• _Work instructions_
Your job is to retype all of the data word for word, leaving every image out.

-- Begin Data provided --

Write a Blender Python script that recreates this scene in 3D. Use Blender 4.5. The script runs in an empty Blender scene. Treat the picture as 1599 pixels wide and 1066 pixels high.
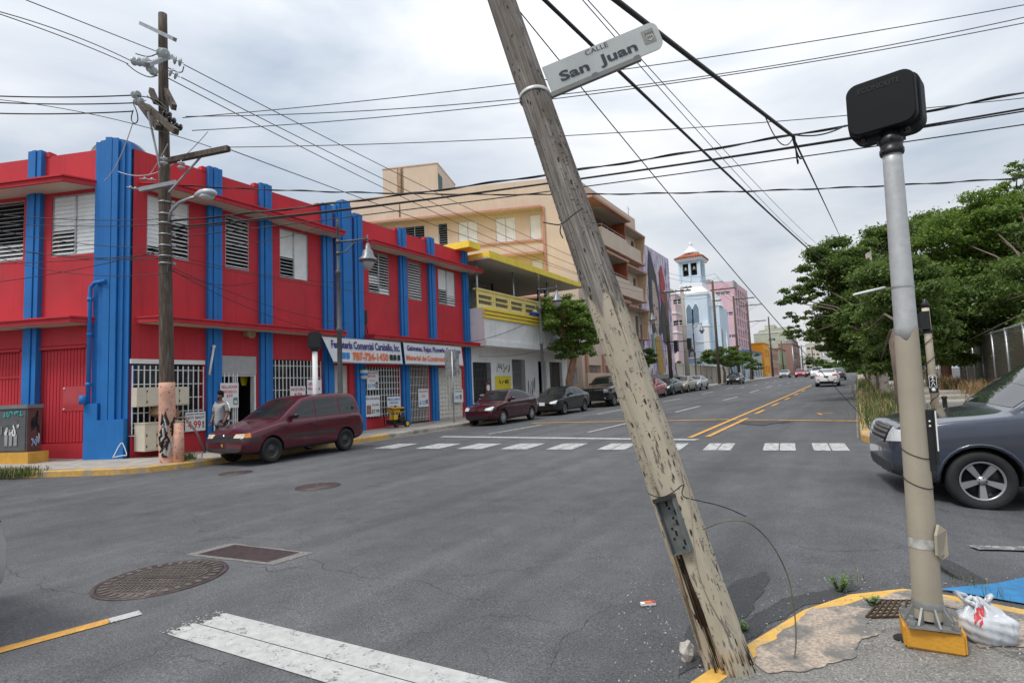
import bpy, bmesh, math, random
import numpy as np
from mathutils import Vector, Matrix, Euler
from mathutils.bvhtree import BVHTree
R = math.radians
PI = math.pi
sc = bpy.context.scene
col = sc.collection

# ------------------------------------------------------------------ camera
YAW, PITCH, ROLL, FPX, HC = R(30.77), R(4.83), R(-2.38), 900.0, 1.6
fw = Vector((-math.sin(YAW) * math.cos(PITCH), math.cos(YAW) * math.cos(PITCH), math.sin(PITCH)))
r0 = Vector((math.cos(YAW), math.sin(YAW), 0)); u0 = r0.cross(fw)
rt = r0 * math.cos(ROLL) + u0 * math.sin(ROLL); up = u0 * math.cos(ROLL) - r0 * math.sin(ROLL)
EYE = Vector((0, 0, HC))
cam = bpy.data.cameras.new('camera'); camo = bpy.data.objects.new('camera', cam); col.objects.link(camo)
cam.sensor_width = 36; cam.lens = 36 * FPX / 1599; cam.clip_start = 0.05; cam.clip_end = 5000
M = Matrix((rt, up, -fw)).transposed().to_4x4(); M.translation = EYE
camo.matrix_world = M
sc.camera = camo

# ------------------------------------------------------------------ sky, sun, exposure
SUN_EL, SUN_AZ = R(58), R(200)
w = bpy.data.worlds.new('World'); sc.world = w; w.use_nodes = True
nt = w.node_tree; nt.nodes.clear()
def N(t, tree=None, **kw):
    n = (tree or nt).nodes.new(t)
    for k, v in kw.items(): setattr(n, k, v)
    return n
wo = N('ShaderNodeOutputWorld'); bg = N('ShaderNodeBackground'); bg.inputs[1].default_value = 0.098
sky = N('ShaderNodeTexSky', sky_type='NISHITA', sun_disc=False, sun_elevation=SUN_EL, sun_rotation=SUN_AZ)
tc = N('ShaderNodeTexCoord'); mp = N('ShaderNodeMapping'); mp.inputs['Scale'].default_value = (1.0, 1.0, 3.2)
mp.inputs['Location'].default_value = (2.3, 0.4, 0.2)
n1 = N('ShaderNodeTexNoise'); n1.inputs['Scale'].default_value = 1.7; n1.inputs['Detail'].default_value = 7; n1.inputs['Roughness'].default_value = 0.52
n1.inputs['Distortion'].default_value = 0.35
n2 = N('ShaderNodeTexNoise'); n2.inputs['Scale'].default_value = 0.9; n2.inputs['Detail'].default_value = 4
cr = N('ShaderNodeValToRGB')
e = cr.color_ramp.elements
e[0].position = 0.30; e[0].color = (4.9, 5.8, 7.0, 1)
e[1].position = 0.66; e[1].color = (10.2, 10.4, 10.7, 1)
m_ = cr.color_ramp.elements.new(0.47); m_.color = (7.3, 7.9, 8.7, 1)
sx = N('ShaderNodeSeparateXYZ')
hz = N('ShaderNodeMapRange'); hz.inputs[1].default_value = 0.0; hz.inputs[2].default_value = 0.45; hz.inputs[3].default_value = 0.64; hz.inputs[4].default_value = 1.03
zen = N('ShaderNodeMapRange'); zen.inputs[1].default_value = 0.5; zen.inputs[2].default_value = 1.0; zen.inputs[3].default_value = 1.0; zen.inputs[4].default_value = 1.35
mu = N('ShaderNodeMix', data_type='RGBA', blend_type='MULTIPLY'); mu.inputs[0].default_value = 1
mu2 = N('ShaderNodeMath', operation='MULTIPLY')
cover = N('ShaderNodeMapRange'); cover.inputs[1].default_value = 0.36; cover.inputs[2].default_value = 0.50; cover.inputs[3].default_value = 0.86; cover.inputs[4].default_value = 0.97
mx = N('ShaderNodeMix', data_type='RGBA')
L = nt.links.new
L(tc.outputs['Generated'], mp.inputs[0]); L(mp.outputs[0], n1.inputs[0]); L(mp.outputs[0], n2.inputs[0])
L(n1.outputs[0], cr.inputs[0]); L(tc.outputs['Generated'], sx.inputs[0]); L(sx.outputs[2], hz.inputs[0]); L(sx.outputs[2], zen.inputs[0])
L(hz.outputs[0], mu2.inputs[0]); L(zen.outputs[0], mu2.inputs[1])
L(cr.outputs[0], mu.inputs[6]); L(mu2.outputs[0], mu.inputs[7])
L(n2.outputs[0], cover.inputs[0]); L(cover.outputs[0], mx.inputs[0]); L(sky.outputs[0], mx.inputs[6]); L(mu.outputs[2], mx.inputs[7])
L(mx.outputs[2], bg.inputs[0]); L(bg.outputs[0], wo.inputs[0])
sun = bpy.data.lights.new('sun', 'SUN'); sun.energy = 2.0; sun.angle = R(14); sun.color = (1, .965, .91)
suno = bpy.data.objects.new('sun', sun); col.objects.link(suno)
# the sky texture's rotation turns clockwise from +Y
sd = Vector((math.sin(SUN_AZ) * math.cos(SUN_EL), math.cos(SUN_AZ) * math.cos(SUN_EL), math.sin(SUN_EL)))
suno.rotation_euler = sd.to_track_quat('Z', 'Y').to_euler()
sc.view_settings.view_transform = 'Standard'; sc.view_settings.look = 'None'; sc.view_settings.gamma = 1
sc.view_settings.exposure = 0.12

# ------------------------------------------------------------------ places in the world
def gz(X, Y):
    Xc = min(max(X, -22), 10); t = min(max((Y - 34) / 21., 0), 1); t = t * t * (3 - 2 * t)
    e_ = min(max((-13 - X) / 6., 0), 1.5) * .2 * min(max((11 - Y) / 4.5, 0), 1)
    c_ = lambda v: (lambda q: q*q*(3-2*q))(min(max(v, 0), 1))
    return .0155 * (min(max(Y, -12), 160) - 2) + .012 * (1 - t) * (Xc + 2) + e_ - .21 * c_((X + .2) / 2) * c_((Y - 5) / 3) * c_((13.8 - Y) / 3.5)
def ray(px, py): return fw + rt * ((px - 799.5) / FPX) - up * ((py - 533) / FPX)
def onx(px, py, X): d = ray(px, py); return EYE + d * (X / d.x)              # a survey point on a street-parallel plane
def ony(px, py, Y): d = ray(px, py); return EYE + d * (Y / d.y)
def atd(px, py, D): return EYE + ray(px, py) * D                              # a point at a known distance
def onpl(px, py, o, u):
    n = Vector((-u[1], u[0])); d = ray(px, py); t = (n.x * o[0] + n.y * o[1]) / (n.x * d.x + n.y * d.y); p = EYE + d * t
    return (p.x - o[0]) * u[0] + (p.y - o[1]) * u[1], p.z
def ong(px, py, h=0):
    d = ray(px, py); a, b = .3, 300.
    for _ in range(50):
        m = (a + b) / 2; p = EYE + d * m
        if p.z > gz(p.x, p.y) + h: a = m
        else: b = m
    return EYE + d * a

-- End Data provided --

• _Answer to this task_
Write a Blender Python script that recreates this scene in 3D. Use Blender 4.5. The script runs in an empty Blender scene. Treat the picture as 1599 pixels wide and 1066 pixels high.
import bpy, bmesh, math, random
import numpy as np
from mathutils import Vector, Matrix, Euler
from mathutils.bvhtree import BVHTree
R = math.radians
PI = math.pi
sc = bpy.context.scene
col = sc.collection

# ------------------------------------------------------------------ camera
YAW, PITCH, ROLL, FPX, HC = R(30.77), R(4.83), R(-2.38), 900.0, 1.6
fw = Vector((-math.sin(YAW) * math.cos(PITCH), math.cos(YAW) * math.cos(PITCH), math.sin(PITCH)))
r0 = Vector((math.cos(YAW), math.sin(YAW), 0)); u0 = r0.cross(fw)
rt = r0 * math.cos(ROLL) + u0 * math.sin(ROLL); up = u0 * math.cos(ROLL) - r0 * math.sin(ROLL)
EYE = Vector((0, 0, HC))
cam = bpy.data.cameras.new('camera'); camo = bpy.data.objects.new('camera', cam); col.objects.link(camo)
cam.sensor_width = 36; cam.lens = 36 * FPX / 1599; cam.clip_start = 0.05; cam.clip_end = 5000
M = Matrix((rt, up, -fw)).transposed().to_4x4(); M.translation = EYE
camo.matrix_world = M
sc.camera = camo

# ------------------------------------------------------------------ sky, sun, exposure
SUN_EL, SUN_AZ = R(58), R(200)
w = bpy.data.worlds.new('World'); sc.world = w; w.use_nodes = True
nt = w.node_tree; nt.nodes.clear()
def N(t, tree=None, **kw):
    n = (tree or nt).nodes.new(t)
    for k, v in kw.items(): setattr(n, k, v)
    return n
wo = N('ShaderNodeOutputWorld'); bg = N('ShaderNodeBackground'); bg.inputs[1].default_value = 0.098
sky = N('ShaderNodeTexSky', sky_type='NISHITA', sun_disc=False, sun_elevation=SUN_EL, sun_rotation=SUN_AZ)
tc = N('ShaderNodeTexCoord'); mp = N('ShaderNodeMapping'); mp.inputs['Scale'].default_value = (1.0, 1.0, 3.2)
mp.inputs['Location'].default_value = (2.3, 0.4, 0.2)
n1 = N('ShaderNodeTexNoise'); n1.inputs['Scale'].default_value = 1.7; n1.inputs['Detail'].default_value = 7; n1.inputs['Roughness'].default_value = 0.52
n1.inputs['Distortion'].default_value = 0.35
n2 = N('ShaderNodeTexNoise'); n2.inputs['Scale'].default_value = 0.9; n2.inputs['Detail'].default_value = 4
cr = N('ShaderNodeValToRGB')
e = cr.color_ramp.elements
e[0].position = 0.30; e[0].color = (4.9, 5.8, 7.0, 1)
e[1].position = 0.66; e[1].color = (10.2, 10.4, 10.7, 1)
m_ = cr.color_ramp.elements.new(0.47); m_.color = (7.3, 7.9, 8.7, 1)
sx = N('ShaderNodeSeparateXYZ')
hz = N('ShaderNodeMapRange'); hz.inputs[1].default_value = 0.0; hz.inputs[2].default_value = 0.45; hz.inputs[3].default_value = 0.64; hz.inputs[4].default_value = 1.03
zen = N('ShaderNodeMapRange'); zen.inputs[1].default_value = 0.5; zen.inputs[2].default_value = 1.0; zen.inputs[3].default_value = 1.0; zen.inputs[4].default_value = 1.35
mu = N('ShaderNodeMix', data_type='RGBA', blend_type='MULTIPLY'); mu.inputs[0].default_value = 1
mu2 = N('ShaderNodeMath', operation='MULTIPLY')
cover = N('ShaderNodeMapRange'); cover.inputs[1].default_value = 0.36; cover.inputs[2].default_value = 0.50; cover.inputs[3].default_value = 0.86; cover.inputs[4].default_value = 0.97
mx = N('ShaderNodeMix', data_type='RGBA')
L = nt.links.new
L(tc.outputs['Generated'], mp.inputs[0]); L(mp.outputs[0], n1.inputs[0]); L(mp.outputs[0], n2.inputs[0])
L(n1.outputs[0], cr.inputs[0]); L(tc.outputs['Generated'], sx.inputs[0]); L(sx.outputs[2], hz.inputs[0]); L(sx.outputs[2], zen.inputs[0])
L(hz.outputs[0], mu2.inputs[0]); L(zen.outputs[0], mu2.inputs[1])
L(cr.outputs[0], mu.inputs[6]); L(mu2.outputs[0], mu.inputs[7])
L(n2.outputs[0], cover.inputs[0]); L(cover.outputs[0], mx.inputs[0]); L(sky.outputs[0], mx.inputs[6]); L(mu.outputs[2], mx.inputs[7])
L(mx.outputs[2], bg.inputs[0]); L(bg.outputs[0], wo.inputs[0])
sun = bpy.data.lights.new('sun', 'SUN'); sun.energy = 2.0; sun.angle = R(14); sun.color = (1, .965, .91)
suno = bpy.data.objects.new('sun', sun); col.objects.link(suno)
# the sky texture's rotation turns clockwise from +Y
sd = Vector((math.sin(SUN_AZ) * math.cos(SUN_EL), math.cos(SUN_AZ) * math.cos(SUN_EL), math.sin(SUN_EL)))
suno.rotation_euler = sd.to_track_quat('Z', 'Y').to_euler()
sc.view_settings.view_transform = 'Standard'; sc.view_settings.look = 'None'; sc.view_settings.gamma = 1
sc.view_settings.exposure = 0.12

# ------------------------------------------------------------------ places in the world
def gz(X, Y):
    Xc = min(max(X, -22), 10); t = min(max((Y - 34) / 21., 0), 1); t = t * t * (3 - 2 * t)
    e_ = min(max((-13 - X) / 6., 0), 1.5) * .2 * min(max((11 - Y) / 4.5, 0), 1)
    c_ = lambda v: (lambda q: q*q*(3-2*q))(min(max(v, 0), 1))
    return .0155 * (min(max(Y, -12), 160) - 2) + .012 * (1 - t) * (Xc + 2) + e_ - .21 * c_((X + .2) / 2) * c_((Y - 5) / 3) * c_((13.8 - Y) / 3.5)
def ray(px, py): return fw + rt * ((px - 799.5) / FPX) - up * ((py - 533) / FPX)
def onx(px, py, X): d = ray(px, py); return EYE + d * (X / d.x)              # a survey point on a street-parallel plane
def ony(px, py, Y): d = ray(px, py); return EYE + d * (Y / d.y)
def atd(px, py, D): return EYE + ray(px, py) * D                              # a point at a known distance
def onpl(px, py, o, u):
    n = Vector((-u[1], u[0])); d = ray(px, py); t = (n.x * o[0] + n.y * o[1]) / (n.x * d.x + n.y * d.y); p = EYE + d * t
    return (p.x - o[0]) * u[0] + (p.y - o[1]) * u[1], p.z
def ong(px, py, h=0):
    d = ray(px, py); a, b = .3, 300.
    for _ in range(50):
        m = (a + b) / 2; p = EYE + d * m
        if p.z > gz(p.x, p.y) + h: a = m
        else: b = m
    return EYE + d * a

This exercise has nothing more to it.